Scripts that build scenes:
▼▼▼

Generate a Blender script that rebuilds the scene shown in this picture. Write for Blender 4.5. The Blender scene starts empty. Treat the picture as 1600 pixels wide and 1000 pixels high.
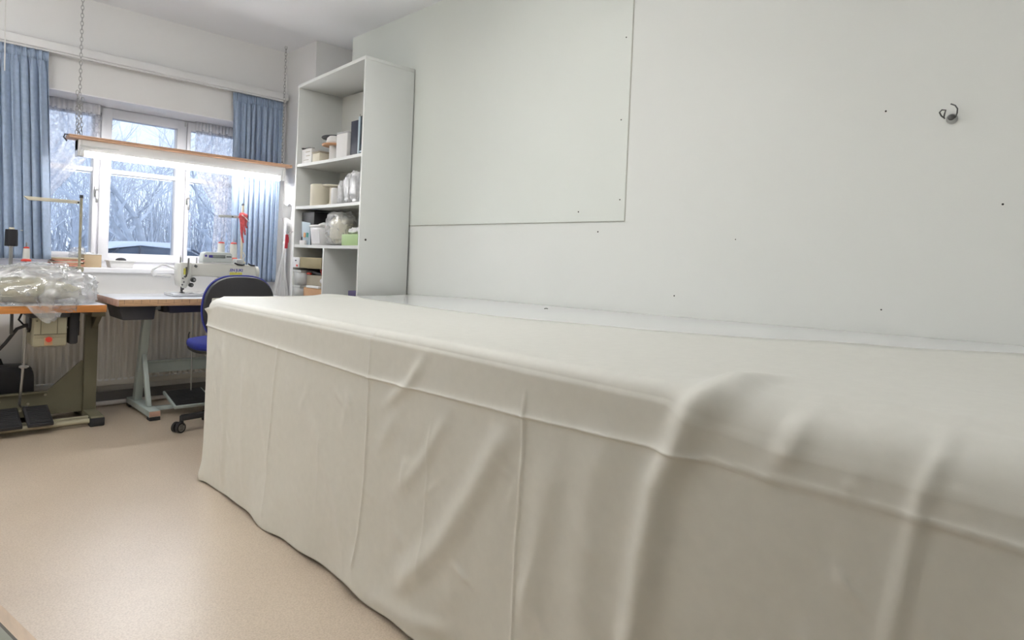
import bpy, bmesh, math, random
import numpy as np
from mathutils import Vector, Matrix, noise as mnoise
random.seed(7)
SC = bpy.context.scene
COL = SC.collection
PI = math.pi
V = Vector

# ------------------------------------------------------------------ materials
def srgb(r, g, b):
    f = lambda c: (c/255/12.92) if c/255 <= 0.04045 else ((c/255+0.055)/1.055)**2.4
    return (f(r), f(g), f(b))

def mat(name, col, rough=0.5, metal=0.0, var=0.06, vscale=6.0, bump=0.0, bscale=60.0, spec=0.5,
        emit=None, estr=0.0, coat=0.0, coatr=0.1, sheen=0.0, trans=0.0, stretch=None, alpha=None):
    m = bpy.data.materials.new(name); m.use_nodes = True
    nt = m.node_tree; b = nt.nodes['Principled BSDF']
    b.inputs['Roughness'].default_value = rough
    b.inputs['Metallic'].default_value = metal
    b.inputs['Specular IOR Level'].default_value = spec
    tc = nt.nodes.new('ShaderNodeTexCoord'); mp = nt.nodes.new('ShaderNodeMapping')
    nt.links.new(tc.outputs['Object'], mp.inputs['Vector'])
    if stretch: mp.inputs['Scale'].default_value = stretch
    n = nt.nodes.new('ShaderNodeTexNoise'); n.inputs['Scale'].default_value = vscale; n.inputs['Detail'].default_value = 4
    nt.links.new(mp.outputs['Vector'], n.inputs['Vector'])
    r = nt.nodes.new('ShaderNodeValToRGB')
    r.color_ramp.elements[0].position = 0.3; r.color_ramp.elements[1].position = 0.7
    r.color_ramp.elements[0].color = (*[max(0, c*(1-var)) for c in col], 1)
    r.color_ramp.elements[1].color = (*[min(1, c*(1+var)) for c in col], 1)
    nt.links.new(n.outputs['Fac'], r.inputs['Fac']); nt.links.new(r.outputs['Color'], b.inputs['Base Color'])
    if bump:
        n2 = nt.nodes.new('ShaderNodeTexNoise'); n2.inputs['Scale'].default_value = bscale; n2.inputs['Detail'].default_value = 3
        nt.links.new(mp.outputs['Vector'], n2.inputs['Vector'])
        bu = nt.nodes.new('ShaderNodeBump'); bu.inputs['Strength'].default_value = bump; bu.inputs['Distance'].default_value = 0.004
        nt.links.new(n2.outputs['Fac'], bu.inputs['Height']); nt.links.new(bu.outputs['Normal'], b.inputs['Normal'])
    if coat:
        b.inputs['Coat Weight'].default_value = coat; b.inputs['Coat Roughness'].default_value = coatr
    if sheen: b.inputs['Sheen Weight'].default_value = sheen
    if trans: b.inputs['Transmission Weight'].default_value = trans
    if alpha is not None: b.inputs['Alpha'].default_value = alpha
    if emit:
        b.inputs['Emission Color'].default_value = (*emit, 1); b.inputs['Emission Strength'].default_value = estr
    return m

M = {}
def add(k, *a, **kw): M[k] = mat(k, *a, **kw)
add('wall_paint', (.80,.815,.785), .75, var=.012, vscale=1.2, bump=.05, bscale=140)
add('wall_back_paint', (.83,.825,.82), .8, var=.015, vscale=1.5, bump=.05, bscale=140)
add('panel_paint', (.77,.80,.755), .5, var=.015, vscale=.9, bump=.02, bscale=60)
add('panel_edge', (.55,.545,.49), .7)
add('ceiling_paint', (.925,.93,.955), .85, var=.012, vscale=1.3)
add('pvc', (.89,.89,.92), .32, var=.02)
add('white_enamel', (.78,.78,.78), .35, var=.02)
add('white_laminate', (.76,.78,.77), .22, var=.012, vscale=3)
add('table_laminate', (.74,.75,.74), .16, var=.01, vscale=3)
add('shelf_laminate', (.76,.775,.755), .4, var=.015, vscale=2)
add('shelf_inner', (.70,.70,.66), .5, var=.015, vscale=2)
add('cloth', (.735,.73,.67), .46, var=.02, vscale=30, bump=.06, bscale=900, sheen=.15)
add('curtain_blue', (.34,.43,.58), .5, var=.08, vscale=40, bump=.1, bscale=500, sheen=.25)
add('olive_metal', (.155,.145,.095), .45, var=.06, vscale=10)
add('olive_light', (.37,.345,.245), .45, var=.04)
add('green_grey', (.43,.49,.47), .42, var=.04, vscale=8)
add('black_rubber', (.018,.018,.02), .7, var=.2)
add('black_plastic', (.022,.022,.026), .5, var=.15)
add('dark_grey', (.05,.052,.06), .5, var=.12)
add('dark_blue_plastic', (.045,.05,.09), .45, var=.12)
add('steel', (.42,.42,.42), .28, metal=1, var=.08)
add('dark_steel', (.12,.12,.12), .35, metal=.9, var=.1)
add('orange_edge', (.58,.235,.062), .5, var=.16, vscale=9, stretch=(1,8,8))
add('wood_edge', (.52,.33,.19), .5, var=.18, vscale=14, stretch=(1,9,9))
add('wood_edge_worn', (.50,.32,.25), .6, var=.15, vscale=20)
add('pine', (.62,.47,.33), .55, var=.14, vscale=12, stretch=(9,1,9))
add('lamp_wood', (.58,.35,.22), .5, var=.16, vscale=10, stretch=(1,10,10))
add('work_top', (.62,.64,.68), .3, var=.02, vscale=3)
add('green_top', (.26,.27,.21), .6, var=.05)
add('machine_white', (.66,.655,.60), .32, var=.02)
add('machine_bed', (.72,.73,.76), .2, metal=.3, var=.02)
add('panel_grey', (.62,.66,.64), .4, var=.02)
add('display', (.20,.22,.21), .25, var=.05)
add('blue_print', (.07,.06,.32), .5)
add('yellow_label', (.60,.56,.10), .5, var=.12, vscale=80)
add('label_white', (.72,.72,.73), .5)
add('thread_white', (.70,.70,.66), .75, var=.04, bump=.3, bscale=300)
add('thread_black', (.016,.016,.02), .8, bump=.3, bscale=300)
add('red_plastic', (.62,.055,.035), .4)
add('dark_red', (.38,.02,.035), .45)
add('red_fabric', (.62,.10,.11), .7, var=.25, vscale=60)
add('pink_red', (.58,.25,.19), .7, var=.3, vscale=30)
add('cardboard', (.46,.355,.225), .8, var=.05, vscale=8)
add('cardboard_grey', (.40,.36,.28), .8, var=.05)
add('cardboard_olive', (.33,.285,.17), .8, var=.05)
add('cardboard_orange', (.55,.335,.19), .8, var=.05)
add('grey_plastic', (.56,.575,.565), .45, var=.03)
add('cream', (.66,.62,.50), .7, var=.04)
add('paper', (.80,.80,.80), .8, var=.02)
add('white_box', (.74,.735,.72), .6, var=.03)
add('chair_black', (.032,.032,.036), .55, var=.1, bump=.1, bscale=200)
add('chair_blue', (.010,.020,.21), .85, var=.2, vscale=80, bump=.3, bscale=400)
add('chair_blue_trim', (.035,.045,.30), .5)
add('nylon_black', (.012,.012,.014), .55, var=.2)
add('radiator', (.72,.69,.64), .4, var=.03)
add('pipe', (.78,.75,.73), .4, var=.03)
add('grey_skirting', (.20,.195,.195), .6, var=.05)
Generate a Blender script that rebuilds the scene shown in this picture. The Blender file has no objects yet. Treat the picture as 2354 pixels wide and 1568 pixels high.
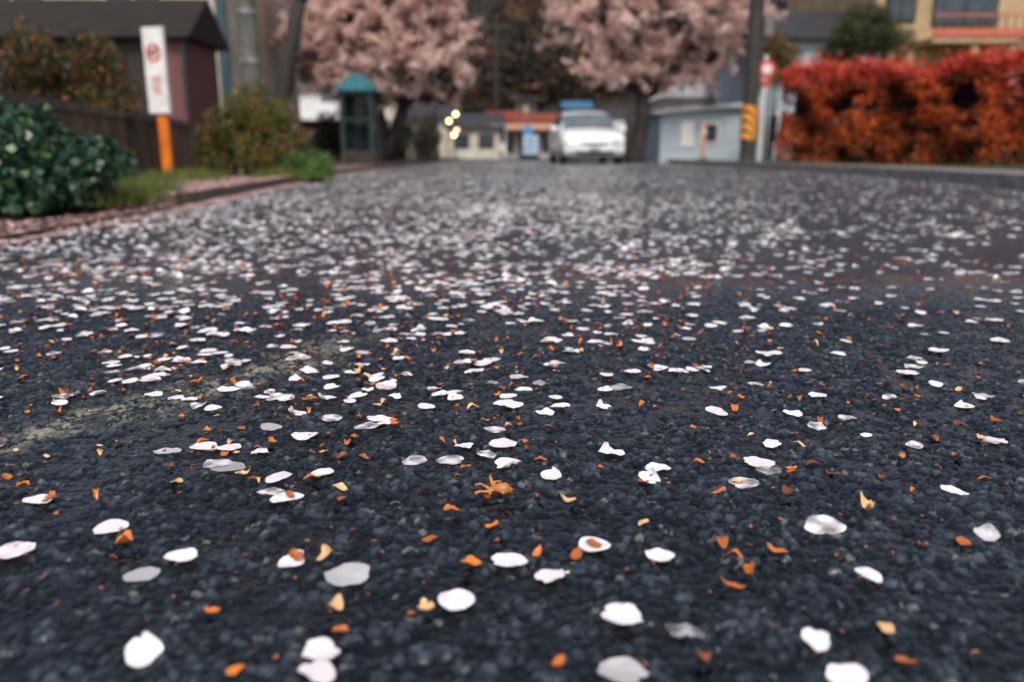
import bpy, math, numpy as np
from mathutils import Vector
rng=np.random.default_rng(7)
S=bpy.context.scene
S.view_settings.view_transform='Standard'; S.view_settings.look='None'; S.view_settings.exposure=0

# ---------------------------------------------------------------- materials
def newmat(n):
    m=bpy.data.materials.new(n); m.use_nodes=True
    nt=m.node_tree; return m,nt,nt.nodes['Principled BSDF']
def mat(n,c,rough=.6,c2=None,scale=6,bump=0,metal=0,detail=4,emit=0,bscale=None,stretch=None):
    m,nt,b=newmat(n); N=nt.nodes; L=nt.links
    b.inputs['Roughness'].default_value=rough; b.inputs['Metallic'].default_value=metal
    if c2 is None: c2=tuple(x*.75 for x in c)
    g=N.new('ShaderNodeNewGeometry'); src=g.outputs['Position']
    if stretch:
        mp=N.new('ShaderNodeMapping'); mp.inputs['Scale'].default_value=stretch
        L.new(src,mp.inputs[0]); src=mp.outputs[0]
    no=N.new('ShaderNodeTexNoise'); no.inputs['Scale'].default_value=scale; no.inputs['Detail'].default_value=detail
    L.new(src,no.inputs['Vector'])
    cr=N.new('ShaderNodeValToRGB'); cr.color_ramp.elements[0].position=.35; cr.color_ramp.elements[1].position=.65
    cr.color_ramp.elements[0].color=(*c2,1); cr.color_ramp.elements[1].color=(*c,1)
    L.new(no.outputs['Fac'],cr.inputs[0]); L.new(cr.outputs[0],b.inputs['Base Color'])
    if bump:
        n2=N.new('ShaderNodeTexNoise'); n2.inputs['Scale'].default_value=bscale or scale*4; n2.inputs['Detail'].default_value=4
        L.new(src,n2.inputs['Vector'])
        bp=N.new('ShaderNodeBump'); bp.inputs['Strength'].default_value=1; bp.inputs['Distance'].default_value=bump
        L.new(n2.outputs['Fac'],bp.inputs['Height']); L.new(bp.outputs[0],b.inputs['Normal'])
    if emit:
        b.inputs['Emission Color'].default_value=(*c,1); b.inputs['Emission Strength'].default_value=emit
    return m
def leafmat(n,rough=.5,alpha=False,trans=0.25,bump=0):
    m,nt,b=newmat(n); N=nt.nodes; L=nt.links
    a=N.new('ShaderNodeAttribute'); a.attribute_name='Col'
    L.new(a.outputs['Color'],b.inputs['Base Color']); b.inputs['Roughness'].default_value=rough
    if bump:
        g=N.new('ShaderNodeNewGeometry'); n2=N.new('ShaderNodeTexNoise'); n2.inputs['Scale'].default_value=220; n2.inputs['Detail'].default_value=3
        L.new(g.outputs['Position'],n2.inputs['Vector'])
        bp=N.new('ShaderNodeBump'); bp.inputs['Strength'].default_value=.8; bp.inputs['Distance'].default_value=bump
        L.new(n2.outputs['Fac'],bp.inputs['Height']); L.new(bp.outputs[0],b.inputs['Normal'])
    out=N['Material Output']; last=b.outputs[0]
    if trans:
        t=N.new('ShaderNodeBsdfTranslucent'); L.new(a.outputs['Color'],t.inputs['Color'])
        mx=N.new('ShaderNodeMixShader'); mx.inputs[0].default_value=trans
        L.new(last,mx.inputs[1]); L.new(t.outputs[0],mx.inputs[2]); last=mx.outputs[0]
    if alpha:
        tr=N.new('ShaderNodeBsdfTransparent'); mx=N.new('ShaderNodeMixShader')
        L.new(a.outputs['Alpha'],mx.inputs[0]); L.new(tr.outputs[0],mx.inputs[1]); L.new(last,mx.inputs[2]); last=mx.outputs[0]
    L.new(last,out.inputs['Surface'])
    return m
M_leaf=leafmat('leaf_matte',.55,trans=.15); M_gloss=leafmat('leaf_glossy',.36,trans=0); M_far=leafmat('leaf_distant',.8,trans=0)
M_blos=leafmat('blossom',.7,trans=.3)
M_petal=leafmat('petal',.38,alpha=True,trans=.10,bump=.0014); M_petalfar=leafmat('petal_dry',.5,trans=0)
M_scale=leafmat('bud_scale',.3,trans=0,bump=.0008)

# ---------------------------------------------------------------- mesh helpers
def link(o,parent=None):
    S.collection.objects.link(o)
    if parent: o.parent=parent
    return o
def empty(n,loc=(0,0,0),rz=0):
    e=bpy.data.objects.new(n,None); e.location=loc; e.rotation_euler=(0,0,rz); e.empty_display_size=.2
    S.collection.objects.link(e); return e
def meshobj(n,v,f,m,parent=None,smooth=False):
    me=bpy.data.meshes.new(n); me.from_pydata([tuple(map(float,p)) for p in v],[],[tuple(map(int,q)) for q in f]); me.update()
    if m is not None:
        for mm in (m if isinstance(m,(list,tuple)) else [m]): me.materials.append(mm)
    if smooth: me.polygons.foreach_set('use_smooth',[True]*len(me.polygons))
    return link(bpy.data.objects.new(n,me),parent)
def box(n,lo,hi,m,parent=None,bev=0,rot=None):
    x0,y0,z0=lo;x1,y1,z1=hi
    c=((x0+x1)/2,(y0+y1)/2,(z0+z1)/2)
    v=[(x-c[0],y-c[1],z-c[2]) for z in (z0,z1) for y in (y0,y1) for x in (x0,x1)]
    f=[(0,2,3,1),(4,5,7,6),(0,1,5,4),(2,6,7,3),(0,4,6,2),(1,3,7,5)]
    o=meshobj(n,v,f,m,parent); o.location=c
    if rot: o.rotation_euler=rot
    if bev:
        b=o.modifiers.new('b','BEVEL'); b.width=bev; b.segments=2
    return o
def tubes(paths,sides=8):
    V=[];F=[]
    for pts,rad in paths:
        pts=[Vector(p) for p in pts]; base=len(V)
        for i,p in enumerate(pts):
            d=(pts[min(i+1,len(pts)-1)]-pts[max(i-1,0)]).normalized()
            a=d.cross(Vector((.13,.97,.2))).normalized(); b=d.cross(a)
            for k in range(sides):
                t=2*math.pi*k/sides
                V.append(p+(a*math.cos(t)+b*math.sin(t))*rad[i])
        for i in range(len(pts)-1):
            for k in range(sides):
                k2=(k+1)%sides
                F.append((base+i*sides+k,base+i*sides+k2,base+(i+1)*sides+k2,base+(i+1)*sides+k))
        F.append(tuple(base+k for k in range(sides))[::-1]); F.append(tuple(base+(len(pts)-1)*sides+k for k in range(sides)))
    return V,F
def tube(n,pts,rad,m,parent=None,sides=16):
    if not isinstance(rad,(list,tuple)): rad=[rad]*len(pts)
    V,F=tubes([(pts,rad)],sides); o=meshobj(n,V,F,m,parent,True)
    e=o.modifiers.new('e','EDGE_SPLIT'); e.split_angle=math.radians(40); return o
def npmesh(n,V,F,C,m,parent=None,smooth=False):
    me=bpy.data.meshes.new(n); nv=len(V); nf,k=F.shape
    me.vertices.add(nv); me.vertices.foreach_set('co',V.astype(np.float32).ravel())
    me.loops.add(nf*k); me.loops.foreach_set('vertex_index',F.astype(np.int32).ravel())
    me.polygons.add(nf); me.polygons.foreach_set('loop_start',np.arange(0,nf*k,k,dtype=np.int32))
    me.polygons.foreach_set('loop_total',np.full(nf,k,dtype=np.int32))
    me.update(calc_edges=True)
    a=me.color_attributes.new('Col','FLOAT_COLOR','POINT'); a.data.foreach_set('color',C.astype(np.float32).ravel())
    if smooth: me.polygons.foreach_set('use_smooth',np.ones(nf,dtype=bool))
    me.materials.append(m)
    return link(bpy.data.objects.new(n,me),parent)
def leaves(n,P,size,col,m,parent=None,aspect=.55,up=0.0,drop=0):
    N=len(P); size=np.broadcast_to(size,(N,))*rng.uniform(.6,1.3,N)
    d=rng.normal(size=(N,3)); d[:,2]+=up; d/=np.linalg.norm(d,axis=1)[:,None]
    e=rng.normal(size=(N,3)); s=np.cross(d,e); s/=np.linalg.norm(s,axis=1)[:,None]
    w=np.cross(d,s)
    L=size[:,None]
    v0=P-d*L*.5; v2=P+d*L*.5; v1=P+s*L*aspect*.5+w*L*.12; v3=P-s*L*aspect*.5+w*L*.12
    V=np.stack([v0,v1,v2,v3],1).reshape(-1,3)
    F=np.arange(4*N).reshape(N,4)
    C=np.ones((N,4,4)); C[:,:,:3]=col[:,None,:]
    return npmesh(n,V,F,C.reshape(-1,4),m,parent)
def sn(P,f,s=0):
    x,y,z=P[:,0]*f+s,P[:,1]*f+s*1.7,P[:,2]*f-s
    return (np.sin(x*1.3+np.sin(y*1.7+z))+np.sin(y*1.9+np.sin(z*1.3+x*.7)+2)+np.sin(z*2.1+np.sin(x*1.1+y*.9)+4))/3
def mixcol(a,b,t):
    a=np.array(a);b=np.array(b); return a[None]*(1-t[:,None])+b[None]*t[:,None]
def clumps(centers,rad,n,fill=.45):
    idx=rng.integers(0,len(centers),n); d=rng.normal(size=(n,3)); d/=np.linalg.norm(d,axis=1)[:,None]
    r=rng.uniform(0,1,n)**fill
    return np.array(centers)[idx]+d*r[:,None]*np.array(rad)[idx][:,None],idx

# ---------------------------------------------------------------- world, sun
w=bpy.data.worlds.new('World'); S.world=w; w.use_nodes=True
nt=w.node_tree; sky=nt.nodes.new('ShaderNodeTexSky'); sky.sky_type='NISHITA'; sky.sun_disc=False
sky.sun_elevation=math.radians(50); sky.sun_rotation=math.radians(180); sky.dust_density=4; sky.air_density=1.0
hs=nt.nodes.new('ShaderNodeHueSaturation'); hs.inputs['Saturation'].default_value=.7
nt.links.new(sky.outputs[0],hs.inputs['Color']); nt.links.new(hs.outputs[0],nt.nodes['Background'].inputs[0])
nt.nodes['Background'].inputs[1].default_value=.15
sl=bpy.data.lights.new('sun','SUN'); sl.energy=2.4; sl.angle=math.radians(12); sl.color=(1,.95,.88)
so=bpy.data.objects.new('sun',sl); so.rotation_euler=(math.radians(40),0,0); S.collection.objects.link(so)

# ---------------------------------------------------------------- road edge functions
eY=[-3,2.9,4.5,7,11,14,25,60]; eX=[-1.72,-1.8,-1.9,-2.12,-2.45,-2.55,-2.7,-2.7]
def eL(y): return np.interp(y,eY,eX)
def eR(y): return np.interp(y,[-3,7,11,60],[4.3,4.4,4.8,4.9])

M_ground=mat('ground_soil',(.09,.075,.05),.9,(.05,.055,.03),1.5,.01)
meshobj('ground',[(-400,-60,-.03),(400,-60,-.03),(400,600,-.03),(-400,600,-.03)],[(0,1,2,3)],M_ground)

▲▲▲

Nothing but the lines from the start of the records above through the line with "return (f(r), f(g), f(b))" should be retyped, each exactly as written; leave out all pictures.

### TASK RESULT
Generate a Blender script that rebuilds the scene shown in this picture. Write for Blender 4.5. The Blender scene starts empty. Treat the picture as 1600 pixels wide and 1000 pixels high.
import bpy, bmesh, math, random
import numpy as np
from mathutils import Vector, Matrix, noise as mnoise
random.seed(7)
SC = bpy.context.scene
COL = SC.collection
PI = math.pi
V = Vector

# ------------------------------------------------------------------ materials
def srgb(r, g, b):
    f = lambda c: (c/255/12.92) if c/255 <= 0.04045 else ((c/255+0.055)/1.055)**2.4
    return (f(r), f(g), f(b))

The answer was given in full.